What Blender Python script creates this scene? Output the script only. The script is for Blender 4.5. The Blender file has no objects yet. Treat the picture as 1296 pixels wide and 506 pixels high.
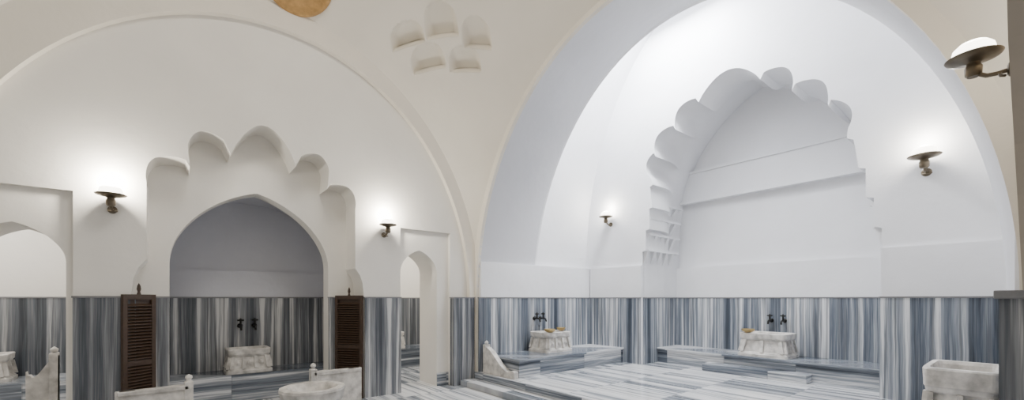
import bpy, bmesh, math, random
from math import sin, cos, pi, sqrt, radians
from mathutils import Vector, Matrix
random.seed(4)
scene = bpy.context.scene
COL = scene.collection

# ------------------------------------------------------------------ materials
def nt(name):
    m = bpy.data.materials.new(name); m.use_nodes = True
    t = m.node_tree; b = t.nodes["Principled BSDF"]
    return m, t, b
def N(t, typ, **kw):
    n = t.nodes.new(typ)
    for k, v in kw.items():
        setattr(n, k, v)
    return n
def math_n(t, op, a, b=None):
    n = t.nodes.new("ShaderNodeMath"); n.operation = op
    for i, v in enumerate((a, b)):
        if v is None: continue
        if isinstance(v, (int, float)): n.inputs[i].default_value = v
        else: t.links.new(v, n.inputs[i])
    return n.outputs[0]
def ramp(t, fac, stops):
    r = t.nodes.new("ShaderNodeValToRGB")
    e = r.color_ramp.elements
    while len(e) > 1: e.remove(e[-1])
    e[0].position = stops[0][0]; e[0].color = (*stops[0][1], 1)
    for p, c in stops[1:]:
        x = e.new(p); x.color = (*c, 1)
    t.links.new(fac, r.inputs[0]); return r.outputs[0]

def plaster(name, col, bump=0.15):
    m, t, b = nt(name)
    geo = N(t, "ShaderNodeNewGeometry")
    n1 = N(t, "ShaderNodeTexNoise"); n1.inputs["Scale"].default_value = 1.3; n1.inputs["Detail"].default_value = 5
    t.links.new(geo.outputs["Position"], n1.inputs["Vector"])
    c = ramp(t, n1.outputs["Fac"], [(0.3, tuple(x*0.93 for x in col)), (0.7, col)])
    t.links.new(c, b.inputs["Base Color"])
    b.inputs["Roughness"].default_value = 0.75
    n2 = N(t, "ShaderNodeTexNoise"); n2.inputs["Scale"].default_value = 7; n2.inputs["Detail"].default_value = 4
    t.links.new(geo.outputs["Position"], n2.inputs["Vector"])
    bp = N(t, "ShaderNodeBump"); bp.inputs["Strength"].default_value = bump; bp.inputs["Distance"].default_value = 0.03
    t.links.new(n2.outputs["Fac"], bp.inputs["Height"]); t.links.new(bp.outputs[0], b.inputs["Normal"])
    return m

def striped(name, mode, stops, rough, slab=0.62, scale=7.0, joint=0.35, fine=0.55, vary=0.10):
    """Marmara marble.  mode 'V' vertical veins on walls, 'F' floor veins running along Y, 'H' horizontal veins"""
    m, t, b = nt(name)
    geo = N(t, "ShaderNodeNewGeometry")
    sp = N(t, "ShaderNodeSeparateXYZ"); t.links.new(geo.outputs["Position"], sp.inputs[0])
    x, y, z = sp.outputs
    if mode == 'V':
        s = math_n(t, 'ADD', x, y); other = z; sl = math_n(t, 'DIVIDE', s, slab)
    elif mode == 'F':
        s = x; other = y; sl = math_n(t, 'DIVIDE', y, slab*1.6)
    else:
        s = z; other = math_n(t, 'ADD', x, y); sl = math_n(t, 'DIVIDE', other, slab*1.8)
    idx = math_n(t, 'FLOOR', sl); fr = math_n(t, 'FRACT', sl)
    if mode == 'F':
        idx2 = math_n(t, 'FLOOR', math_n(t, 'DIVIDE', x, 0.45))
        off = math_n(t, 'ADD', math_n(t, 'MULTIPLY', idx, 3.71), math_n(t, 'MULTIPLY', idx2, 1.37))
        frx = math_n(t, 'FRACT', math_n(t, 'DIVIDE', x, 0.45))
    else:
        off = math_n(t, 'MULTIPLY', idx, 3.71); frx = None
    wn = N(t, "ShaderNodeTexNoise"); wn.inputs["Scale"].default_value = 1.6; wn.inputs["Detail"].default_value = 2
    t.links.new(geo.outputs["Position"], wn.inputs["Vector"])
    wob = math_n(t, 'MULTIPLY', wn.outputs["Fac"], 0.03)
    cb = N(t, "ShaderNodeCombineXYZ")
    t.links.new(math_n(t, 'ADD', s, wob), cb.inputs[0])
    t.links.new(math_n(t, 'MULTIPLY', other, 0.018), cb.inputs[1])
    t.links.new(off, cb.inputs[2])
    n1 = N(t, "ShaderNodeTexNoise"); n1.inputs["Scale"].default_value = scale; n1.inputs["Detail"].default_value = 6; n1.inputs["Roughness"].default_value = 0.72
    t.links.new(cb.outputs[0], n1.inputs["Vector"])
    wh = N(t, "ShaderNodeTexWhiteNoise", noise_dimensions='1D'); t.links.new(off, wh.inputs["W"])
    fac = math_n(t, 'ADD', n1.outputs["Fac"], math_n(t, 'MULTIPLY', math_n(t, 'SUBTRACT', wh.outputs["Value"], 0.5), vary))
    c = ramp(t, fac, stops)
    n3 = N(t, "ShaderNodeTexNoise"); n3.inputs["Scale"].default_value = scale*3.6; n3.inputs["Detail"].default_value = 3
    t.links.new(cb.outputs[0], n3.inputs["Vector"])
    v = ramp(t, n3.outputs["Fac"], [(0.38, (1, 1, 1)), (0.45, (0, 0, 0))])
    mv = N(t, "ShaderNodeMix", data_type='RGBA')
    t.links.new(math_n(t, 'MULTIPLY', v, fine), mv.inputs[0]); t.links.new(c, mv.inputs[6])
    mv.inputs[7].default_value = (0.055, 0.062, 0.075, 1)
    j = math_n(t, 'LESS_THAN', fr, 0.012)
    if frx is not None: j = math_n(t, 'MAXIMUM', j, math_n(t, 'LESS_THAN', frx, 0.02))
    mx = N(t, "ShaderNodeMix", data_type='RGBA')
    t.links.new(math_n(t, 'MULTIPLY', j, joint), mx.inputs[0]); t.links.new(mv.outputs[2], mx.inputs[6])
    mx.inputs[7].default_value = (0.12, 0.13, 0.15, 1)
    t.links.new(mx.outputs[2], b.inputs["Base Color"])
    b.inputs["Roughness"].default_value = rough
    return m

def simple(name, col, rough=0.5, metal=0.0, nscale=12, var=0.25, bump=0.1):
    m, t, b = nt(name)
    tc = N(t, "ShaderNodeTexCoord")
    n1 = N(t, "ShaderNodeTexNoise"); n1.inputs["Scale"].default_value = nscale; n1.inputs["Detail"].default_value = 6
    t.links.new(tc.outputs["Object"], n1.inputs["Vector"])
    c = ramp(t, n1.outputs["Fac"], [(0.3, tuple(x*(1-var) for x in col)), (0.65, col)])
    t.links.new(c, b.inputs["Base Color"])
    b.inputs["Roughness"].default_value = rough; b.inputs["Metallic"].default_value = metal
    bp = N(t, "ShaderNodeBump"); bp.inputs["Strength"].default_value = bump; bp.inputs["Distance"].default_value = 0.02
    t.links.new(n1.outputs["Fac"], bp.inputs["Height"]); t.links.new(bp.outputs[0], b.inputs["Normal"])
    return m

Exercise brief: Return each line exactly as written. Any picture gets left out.

Completed task:
What Blender Python script creates this scene? Output the script only. The script is for Blender 4.5. The Blender file has no objects yet. Treat the picture as 1296 pixels wide and 506 pixels high.
import bpy, bmesh, math, random
from math import sin, cos, pi, sqrt, radians
from mathutils import Vector, Matrix
random.seed(4)
scene = bpy.context.scene
COL = scene.collection

# ------------------------------------------------------------------ materials
def nt(name):
    m = bpy.data.materials.new(name); m.use_nodes = True
    t = m.node_tree; b = t.nodes["Principled BSDF"]
    return m, t, b
def N(t, typ, **kw):
    n = t.nodes.new(typ)
    for k, v in kw.items():
        setattr(n, k, v)
    return n
def math_n(t, op, a, b=None):
    n = t.nodes.new("ShaderNodeMath"); n.operation = op
    for i, v in enumerate((a, b)):
        if v is None: continue
        if isinstance(v, (int, float)): n.inputs[i].default_value = v
        else: t.links.new(v, n.inputs[i])
    return n.outputs[0]
def ramp(t, fac, stops):
    r = t.nodes.new("ShaderNodeValToRGB")
    e = r.color_ramp.elements
    while len(e) > 1: e.remove(e[-1])
    e[0].position = stops[0][0]; e[0].color = (*stops[0][1], 1)
    for p, c in stops[1:]:
        x = e.new(p); x.color = (*c, 1)
    t.links.new(fac, r.inputs[0]); return r.outputs[0]

def plaster(name, col, bump=0.15):
    m, t, b = nt(name)
    geo = N(t, "ShaderNodeNewGeometry")
    n1 = N(t, "ShaderNodeTexNoise"); n1.inputs["Scale"].default_value = 1.3; n1.inputs["Detail"].default_value = 5
    t.links.new(geo.outputs["Position"], n1.inputs["Vector"])
    c = ramp(t, n1.outputs["Fac"], [(0.3, tuple(x*0.93 for x in col)), (0.7, col)])
    t.links.new(c, b.inputs["Base Color"])
    b.inputs["Roughness"].default_value = 0.75
    n2 = N(t, "ShaderNodeTexNoise"); n2.inputs["Scale"].default_value = 7; n2.inputs["Detail"].default_value = 4
    t.links.new(geo.outputs["Position"], n2.inputs["Vector"])
    bp = N(t, "ShaderNodeBump"); bp.inputs["Strength"].default_value = bump; bp.inputs["Distance"].default_value = 0.03
    t.links.new(n2.outputs["Fac"], bp.inputs["Height"]); t.links.new(bp.outputs[0], b.inputs["Normal"])
    return m

def striped(name, mode, stops, rough, slab=0.62, scale=7.0, joint=0.35, fine=0.55, vary=0.10):
    """Marmara marble.  mode 'V' vertical veins on walls, 'F' floor veins running along Y, 'H' horizontal veins"""
    m, t, b = nt(name)
    geo = N(t, "ShaderNodeNewGeometry")
    sp = N(t, "ShaderNodeSeparateXYZ"); t.links.new(geo.outputs["Position"], sp.inputs[0])
    x, y, z = sp.outputs
    if mode == 'V':
        s = math_n(t, 'ADD', x, y); other = z; sl = math_n(t, 'DIVIDE', s, slab)
    elif mode == 'F':
        s = x; other = y; sl = math_n(t, 'DIVIDE', y, slab*1.6)
    else:
        s = z; other = math_n(t, 'ADD', x, y); sl = math_n(t, 'DIVIDE', other, slab*1.8)
    idx = math_n(t, 'FLOOR', sl); fr = math_n(t, 'FRACT', sl)
    if mode == 'F':
        idx2 = math_n(t, 'FLOOR', math_n(t, 'DIVIDE', x, 0.45))
        off = math_n(t, 'ADD', math_n(t, 'MULTIPLY', idx, 3.71), math_n(t, 'MULTIPLY', idx2, 1.37))
        frx = math_n(t, 'FRACT', math_n(t, 'DIVIDE', x, 0.45))
    else:
        off = math_n(t, 'MULTIPLY', idx, 3.71); frx = None
    wn = N(t, "ShaderNodeTexNoise"); wn.inputs["Scale"].default_value = 1.6; wn.inputs["Detail"].default_value = 2
    t.links.new(geo.outputs["Position"], wn.inputs["Vector"])
    wob = math_n(t, 'MULTIPLY', wn.outputs["Fac"], 0.03)
    cb = N(t, "ShaderNodeCombineXYZ")
    t.links.new(math_n(t, 'ADD', s, wob), cb.inputs[0])
    t.links.new(math_n(t, 'MULTIPLY', other, 0.018), cb.inputs[1])
    t.links.new(off, cb.inputs[2])
    n1 = N(t, "ShaderNodeTexNoise"); n1.inputs["Scale"].default_value = scale; n1.inputs["Detail"].default_value = 6; n1.inputs["Roughness"].default_value = 0.72
    t.links.new(cb.outputs[0], n1.inputs["Vector"])
    wh = N(t, "ShaderNodeTexWhiteNoise", noise_dimensions='1D'); t.links.new(off, wh.inputs["W"])
    fac = math_n(t, 'ADD', n1.outputs["Fac"], math_n(t, 'MULTIPLY', math_n(t, 'SUBTRACT', wh.outputs["Value"], 0.5), vary))
    c = ramp(t, fac, stops)
    n3 = N(t, "ShaderNodeTexNoise"); n3.inputs["Scale"].default_value = scale*3.6; n3.inputs["Detail"].default_value = 3
    t.links.new(cb.outputs[0], n3.inputs["Vector"])
    v = ramp(t, n3.outputs["Fac"], [(0.38, (1, 1, 1)), (0.45, (0, 0, 0))])
    mv = N(t, "ShaderNodeMix", data_type='RGBA')
    t.links.new(math_n(t, 'MULTIPLY', v, fine), mv.inputs[0]); t.links.new(c, mv.inputs[6])
    mv.inputs[7].default_value = (0.055, 0.062, 0.075, 1)
    j = math_n(t, 'LESS_THAN', fr, 0.012)
    if frx is not None: j = math_n(t, 'MAXIMUM', j, math_n(t, 'LESS_THAN', frx, 0.02))
    mx = N(t, "ShaderNodeMix", data_type='RGBA')
    t.links.new(math_n(t, 'MULTIPLY', j, joint), mx.inputs[0]); t.links.new(mv.outputs[2], mx.inputs[6])
    mx.inputs[7].default_value = (0.12, 0.13, 0.15, 1)
    t.links.new(mx.outputs[2], b.inputs["Base Color"])
    b.inputs["Roughness"].default_value = rough
    return m

def simple(name, col, rough=0.5, metal=0.0, nscale=12, var=0.25, bump=0.1):
    m, t, b = nt(name)
    tc = N(t, "ShaderNodeTexCoord")
    n1 = N(t, "ShaderNodeTexNoise"); n1.inputs["Scale"].default_value = nscale; n1.inputs["Detail"].default_value = 6
    t.links.new(tc.outputs["Object"], n1.inputs["Vector"])
    c = ramp(t, n1.outputs["Fac"], [(0.3, tuple(x*(1-var) for x in col)), (0.65, col)])
    t.links.new(c, b.inputs["Base Color"])
    b.inputs["Roughness"].default_value = rough; b.inputs["Metallic"].default_value = metal
    bp = N(t, "ShaderNodeBump"); bp.inputs["Strength"].default_value = bump; bp.inputs["Distance"].default_value = 0.02
    t.links.new(n1.outputs["Fac"], bp.inputs["Height"]); t.links.new(bp.outputs[0], b.inputs["Normal"])
    return m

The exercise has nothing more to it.